Justice Brett Kavanaugh wrote the 7-2 majority opinion. He wrote the prosecution demonstrated a "relentless, determined effort to rid the jury of black individuals," which "strongly suggests that the State wanted to try Flowers before a jury with as few black jurors as possible, and ideally before a white jury."
3. Flowers, Along With His Father, Is An Accomplished Gospel Singer.
Archie Flowers has said that he and Curtis would sing together when he visited in prison.
Before the slayings, Flowers was the lead singer in Archie's gospel group, which performed at local churches.
4. The Flowers Case Made National Headlines After It Became The Subject Of A True Crime Podcast.
The Flowers case was the subject of a season of the APM Reports podcast "In the Dark."
Reporters spent a year in Mississippi investigating the case and uncovered evidence, including witnesses who recanted, that pointed to Flowers' innocence.
Clemmie Fleming, who testified in all six trials that she saw Flowers running from the Tardy store on the morning of the murders, told APM Reports she will not testify if there is a seventh trial.
In an interview with the "In the Dark" podcast, Fleming said she had told police she could not be sure of the date when she saw Flowers.
"The whole time I've been telling them, I don't remember the day," Fleming said. "I've been confused [about] the day from the beginning. I just didn't know how to say it. I was scared I was going to go to jail."
The second crucial witness was jailhouse informant Odell Hallmon, who testified Flowers told him he was responsible for the slayings.
But Hallmon stated in the podcast he made the statement to Evans to get a lighter sentence for himself. He said, "I helped them.
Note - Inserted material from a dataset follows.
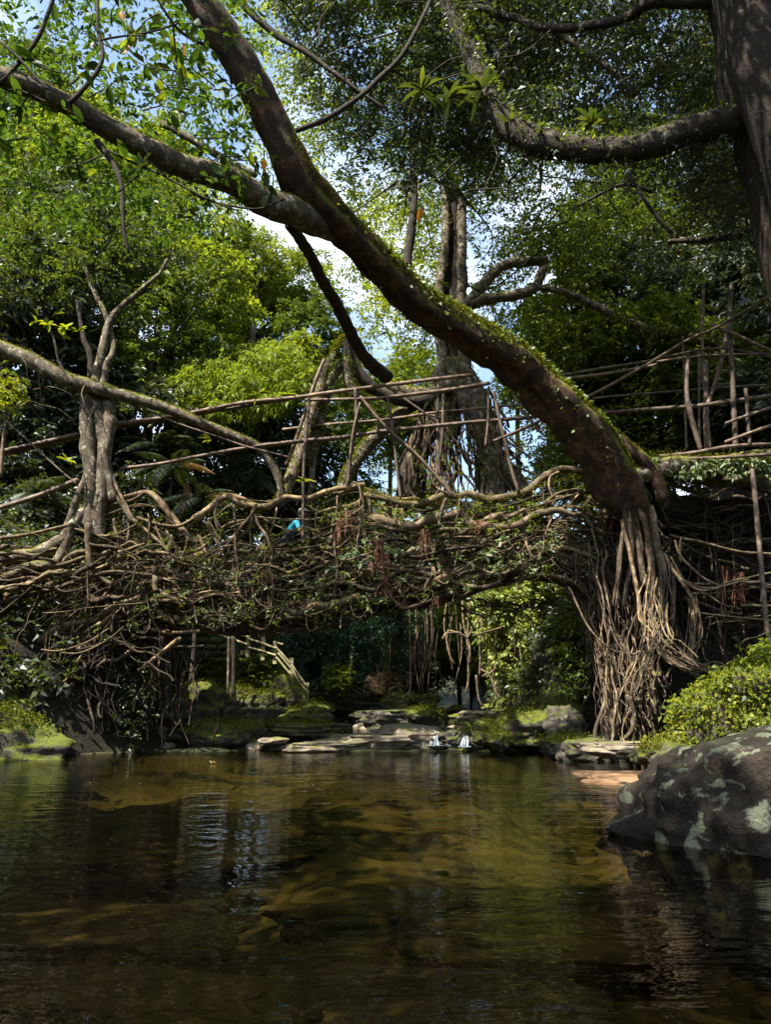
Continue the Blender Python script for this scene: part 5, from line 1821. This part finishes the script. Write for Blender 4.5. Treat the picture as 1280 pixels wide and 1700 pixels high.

They helped me. That's what it all boiled down to."
5. Even Though Flowers' Sentence Has Been Overturned Multiple Times, Many Of The Prior Jurors & Some Victims' Family Members Believe Flowers Is Guilty.
Randy Stewart, the father of Derrick Stewart, has stated on the "In the Dark" podcast he believes Flowers killed his son and the other three victims. "Curtis Giovanni Flowers murdered those four people," he told the podcast. "There's no doubt in my mind. I don't care how many choirs he sang or nothing. I believe in [a] tooth for a tooth [and] an eye for an eye and I think he needs to fry in hell."
The podcast also interviewed several jurors from Flowers' prior trials who indicated they believed the evidence pointed to Flowers being the person responsible.